When Stanley Booth and Mick went back to the hotel after we’d walked the grounds at Altamont, I stayed. It was an interesting environment. I’m not going to go back to the Sheraton and then come back here tomorrow. I’m here for the duration; that’s the way I felt. I’ve got how many hours to tune in to what’s happening here. It was fascinating. You could feel it in the air, that anything could happen. California being what it is, it was pretty nice during the day. But once the sun went down it got really cold. And then a Dante’s hell began to stir. There were people, hippies, trying desperately to be nice. There was almost a desperation about love and “come on,” trying to make it work, trying to make it feel right.

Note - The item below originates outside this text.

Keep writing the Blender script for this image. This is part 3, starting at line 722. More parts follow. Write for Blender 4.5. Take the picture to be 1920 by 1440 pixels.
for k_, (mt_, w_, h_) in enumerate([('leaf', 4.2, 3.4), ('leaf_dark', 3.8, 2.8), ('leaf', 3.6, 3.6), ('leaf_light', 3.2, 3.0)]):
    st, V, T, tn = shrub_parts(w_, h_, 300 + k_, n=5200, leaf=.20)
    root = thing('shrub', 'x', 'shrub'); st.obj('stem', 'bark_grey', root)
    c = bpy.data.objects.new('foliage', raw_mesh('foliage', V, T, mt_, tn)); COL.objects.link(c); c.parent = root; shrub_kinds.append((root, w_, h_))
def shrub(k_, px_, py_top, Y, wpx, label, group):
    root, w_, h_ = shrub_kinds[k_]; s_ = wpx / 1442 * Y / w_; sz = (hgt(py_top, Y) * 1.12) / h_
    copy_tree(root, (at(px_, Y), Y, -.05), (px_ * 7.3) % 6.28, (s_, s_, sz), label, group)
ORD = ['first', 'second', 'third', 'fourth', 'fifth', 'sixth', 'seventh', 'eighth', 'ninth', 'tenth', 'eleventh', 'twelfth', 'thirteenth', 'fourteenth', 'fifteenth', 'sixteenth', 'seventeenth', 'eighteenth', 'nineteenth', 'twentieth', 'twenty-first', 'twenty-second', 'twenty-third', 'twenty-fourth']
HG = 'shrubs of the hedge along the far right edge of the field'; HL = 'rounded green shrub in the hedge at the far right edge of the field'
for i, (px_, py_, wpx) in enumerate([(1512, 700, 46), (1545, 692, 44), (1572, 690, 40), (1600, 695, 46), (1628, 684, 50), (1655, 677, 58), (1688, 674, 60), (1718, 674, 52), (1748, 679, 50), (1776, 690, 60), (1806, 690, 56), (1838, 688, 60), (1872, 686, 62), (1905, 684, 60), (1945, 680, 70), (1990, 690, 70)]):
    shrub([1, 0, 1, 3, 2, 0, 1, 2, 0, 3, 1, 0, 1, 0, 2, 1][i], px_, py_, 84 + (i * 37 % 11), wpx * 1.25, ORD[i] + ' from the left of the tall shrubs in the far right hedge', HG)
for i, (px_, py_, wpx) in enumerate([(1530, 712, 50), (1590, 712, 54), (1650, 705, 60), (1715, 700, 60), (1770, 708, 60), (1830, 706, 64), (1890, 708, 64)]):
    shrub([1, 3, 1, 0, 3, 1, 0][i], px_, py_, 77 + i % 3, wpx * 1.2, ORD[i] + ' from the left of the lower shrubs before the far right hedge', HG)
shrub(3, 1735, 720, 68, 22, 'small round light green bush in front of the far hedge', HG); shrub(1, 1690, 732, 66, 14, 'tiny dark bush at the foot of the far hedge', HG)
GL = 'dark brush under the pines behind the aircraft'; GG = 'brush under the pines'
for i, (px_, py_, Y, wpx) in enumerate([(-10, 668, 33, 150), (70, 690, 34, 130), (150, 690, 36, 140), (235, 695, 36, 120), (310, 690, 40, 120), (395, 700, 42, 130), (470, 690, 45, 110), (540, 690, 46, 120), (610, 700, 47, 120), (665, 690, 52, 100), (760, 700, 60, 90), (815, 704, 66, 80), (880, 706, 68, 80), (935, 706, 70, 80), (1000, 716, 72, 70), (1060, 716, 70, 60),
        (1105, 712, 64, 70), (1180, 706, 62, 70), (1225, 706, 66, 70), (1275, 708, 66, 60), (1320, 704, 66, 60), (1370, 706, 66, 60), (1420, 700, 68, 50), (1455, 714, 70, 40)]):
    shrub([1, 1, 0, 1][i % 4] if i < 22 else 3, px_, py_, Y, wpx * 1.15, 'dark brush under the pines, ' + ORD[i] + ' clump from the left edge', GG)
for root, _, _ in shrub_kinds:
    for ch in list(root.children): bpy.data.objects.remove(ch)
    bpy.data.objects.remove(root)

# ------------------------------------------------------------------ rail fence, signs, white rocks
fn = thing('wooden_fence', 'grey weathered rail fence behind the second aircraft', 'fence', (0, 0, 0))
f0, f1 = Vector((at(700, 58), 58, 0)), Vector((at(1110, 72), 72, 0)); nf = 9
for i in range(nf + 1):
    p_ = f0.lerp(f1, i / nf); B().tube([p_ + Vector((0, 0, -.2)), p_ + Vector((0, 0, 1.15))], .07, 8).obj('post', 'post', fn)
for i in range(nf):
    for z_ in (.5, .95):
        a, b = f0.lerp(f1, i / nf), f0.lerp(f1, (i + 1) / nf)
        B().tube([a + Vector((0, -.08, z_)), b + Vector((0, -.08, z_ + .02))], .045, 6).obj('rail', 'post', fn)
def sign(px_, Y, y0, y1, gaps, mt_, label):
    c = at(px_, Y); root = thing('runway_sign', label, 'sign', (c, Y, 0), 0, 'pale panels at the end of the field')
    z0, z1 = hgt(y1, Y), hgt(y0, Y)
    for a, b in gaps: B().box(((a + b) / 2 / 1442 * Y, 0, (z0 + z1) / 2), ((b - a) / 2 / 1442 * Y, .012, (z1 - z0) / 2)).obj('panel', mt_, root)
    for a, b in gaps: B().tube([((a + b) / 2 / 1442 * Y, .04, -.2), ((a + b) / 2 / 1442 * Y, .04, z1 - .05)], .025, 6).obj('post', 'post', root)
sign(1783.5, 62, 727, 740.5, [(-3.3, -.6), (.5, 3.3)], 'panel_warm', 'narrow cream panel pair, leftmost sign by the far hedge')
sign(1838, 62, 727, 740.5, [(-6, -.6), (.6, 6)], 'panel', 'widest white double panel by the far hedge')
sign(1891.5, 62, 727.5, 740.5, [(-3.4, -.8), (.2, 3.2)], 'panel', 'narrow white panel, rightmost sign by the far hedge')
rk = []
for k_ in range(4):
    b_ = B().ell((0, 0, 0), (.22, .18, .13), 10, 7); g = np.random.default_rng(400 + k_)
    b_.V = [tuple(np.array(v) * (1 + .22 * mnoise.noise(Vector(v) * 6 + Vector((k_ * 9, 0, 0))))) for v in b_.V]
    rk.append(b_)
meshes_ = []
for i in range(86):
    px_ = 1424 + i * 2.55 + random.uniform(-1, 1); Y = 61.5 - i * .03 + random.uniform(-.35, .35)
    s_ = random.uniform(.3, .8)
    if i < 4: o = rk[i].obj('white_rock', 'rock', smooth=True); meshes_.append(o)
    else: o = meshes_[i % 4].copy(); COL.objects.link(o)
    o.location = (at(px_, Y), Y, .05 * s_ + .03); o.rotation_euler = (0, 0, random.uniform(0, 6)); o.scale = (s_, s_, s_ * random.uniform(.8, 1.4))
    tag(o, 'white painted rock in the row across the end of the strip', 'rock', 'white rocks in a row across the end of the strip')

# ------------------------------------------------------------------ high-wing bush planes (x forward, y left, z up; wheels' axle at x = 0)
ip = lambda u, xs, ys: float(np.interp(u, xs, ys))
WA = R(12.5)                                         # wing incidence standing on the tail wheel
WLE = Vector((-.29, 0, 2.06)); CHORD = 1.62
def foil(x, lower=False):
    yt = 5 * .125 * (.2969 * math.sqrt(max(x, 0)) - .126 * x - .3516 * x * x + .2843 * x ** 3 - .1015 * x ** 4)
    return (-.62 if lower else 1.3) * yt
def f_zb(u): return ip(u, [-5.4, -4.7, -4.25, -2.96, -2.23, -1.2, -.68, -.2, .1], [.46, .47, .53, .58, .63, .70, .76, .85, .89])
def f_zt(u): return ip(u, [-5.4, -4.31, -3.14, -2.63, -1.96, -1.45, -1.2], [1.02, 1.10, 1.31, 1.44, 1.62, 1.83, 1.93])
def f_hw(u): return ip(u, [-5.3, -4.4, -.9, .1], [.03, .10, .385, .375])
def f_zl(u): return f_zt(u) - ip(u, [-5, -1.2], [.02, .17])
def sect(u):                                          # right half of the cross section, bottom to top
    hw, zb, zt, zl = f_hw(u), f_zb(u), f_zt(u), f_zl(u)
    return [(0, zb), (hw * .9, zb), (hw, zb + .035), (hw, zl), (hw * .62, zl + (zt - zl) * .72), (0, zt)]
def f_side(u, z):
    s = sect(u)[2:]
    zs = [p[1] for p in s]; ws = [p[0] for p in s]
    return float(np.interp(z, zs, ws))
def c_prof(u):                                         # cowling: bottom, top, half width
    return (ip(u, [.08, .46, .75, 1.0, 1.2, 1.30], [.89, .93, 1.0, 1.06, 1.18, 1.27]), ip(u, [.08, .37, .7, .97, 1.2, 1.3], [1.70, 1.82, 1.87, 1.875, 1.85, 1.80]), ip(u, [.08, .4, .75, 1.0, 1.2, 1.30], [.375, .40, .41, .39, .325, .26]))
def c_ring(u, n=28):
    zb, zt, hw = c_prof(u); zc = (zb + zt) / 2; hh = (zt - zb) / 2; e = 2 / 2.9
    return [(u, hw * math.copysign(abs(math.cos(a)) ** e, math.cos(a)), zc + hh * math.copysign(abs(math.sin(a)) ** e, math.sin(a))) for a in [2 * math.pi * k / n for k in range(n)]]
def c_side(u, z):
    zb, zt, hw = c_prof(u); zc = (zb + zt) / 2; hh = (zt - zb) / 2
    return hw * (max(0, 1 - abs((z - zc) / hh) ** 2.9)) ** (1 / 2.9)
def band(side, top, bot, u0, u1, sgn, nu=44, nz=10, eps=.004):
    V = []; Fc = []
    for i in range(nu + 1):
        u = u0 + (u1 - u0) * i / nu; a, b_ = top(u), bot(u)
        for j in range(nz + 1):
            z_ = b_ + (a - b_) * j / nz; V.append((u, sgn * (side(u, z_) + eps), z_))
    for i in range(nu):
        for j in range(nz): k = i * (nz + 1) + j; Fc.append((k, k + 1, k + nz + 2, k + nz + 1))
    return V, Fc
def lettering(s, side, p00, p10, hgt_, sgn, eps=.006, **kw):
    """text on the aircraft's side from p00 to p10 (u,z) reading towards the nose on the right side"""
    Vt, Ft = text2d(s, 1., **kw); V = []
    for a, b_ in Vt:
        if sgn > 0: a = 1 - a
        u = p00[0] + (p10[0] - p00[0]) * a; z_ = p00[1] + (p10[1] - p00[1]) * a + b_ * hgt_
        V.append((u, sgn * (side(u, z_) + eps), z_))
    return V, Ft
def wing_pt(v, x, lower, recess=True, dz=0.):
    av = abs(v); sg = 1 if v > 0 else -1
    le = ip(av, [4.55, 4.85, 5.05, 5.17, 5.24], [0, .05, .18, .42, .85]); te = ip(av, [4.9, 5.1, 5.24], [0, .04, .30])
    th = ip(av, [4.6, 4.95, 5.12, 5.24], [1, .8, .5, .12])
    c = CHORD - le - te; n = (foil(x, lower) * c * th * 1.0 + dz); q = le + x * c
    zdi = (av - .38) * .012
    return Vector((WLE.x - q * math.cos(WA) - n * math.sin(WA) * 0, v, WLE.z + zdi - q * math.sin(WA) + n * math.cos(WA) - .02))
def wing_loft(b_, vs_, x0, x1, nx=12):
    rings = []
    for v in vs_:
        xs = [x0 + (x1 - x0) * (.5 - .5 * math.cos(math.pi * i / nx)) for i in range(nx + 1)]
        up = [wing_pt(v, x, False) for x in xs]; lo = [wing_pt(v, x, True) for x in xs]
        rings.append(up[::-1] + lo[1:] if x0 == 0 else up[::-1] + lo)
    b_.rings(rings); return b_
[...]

That was where the Angels certainly didn’t help. They had their own agenda, which was basically to get as out of it as possible. Hardly an organized security force. Some of those guys, their eyes are rolling, they’re chewing their lips. And the deliberate provocation of parking their choppers in front of the stage. Because you can’t touch an Angel’s chopper, apparently. It’s absolutely verboten. They put up a barrier of their Harleys and defied people to touch them. And with the crowd pressing forward it was unavoidable. If you watch Gimme Shelter, one Angel face says it all. He’s basically foaming at the mouth, he’s got tattoos, the leathers and the ponytail, and he’s just waiting for somebody to touch his chopper so he can go to work. They were pretty tooled up—the cut-off pool sticks, and they were all carrying knives, of course, but then so was I. But whether you pull it out and use it is another thing. It’s the last resort.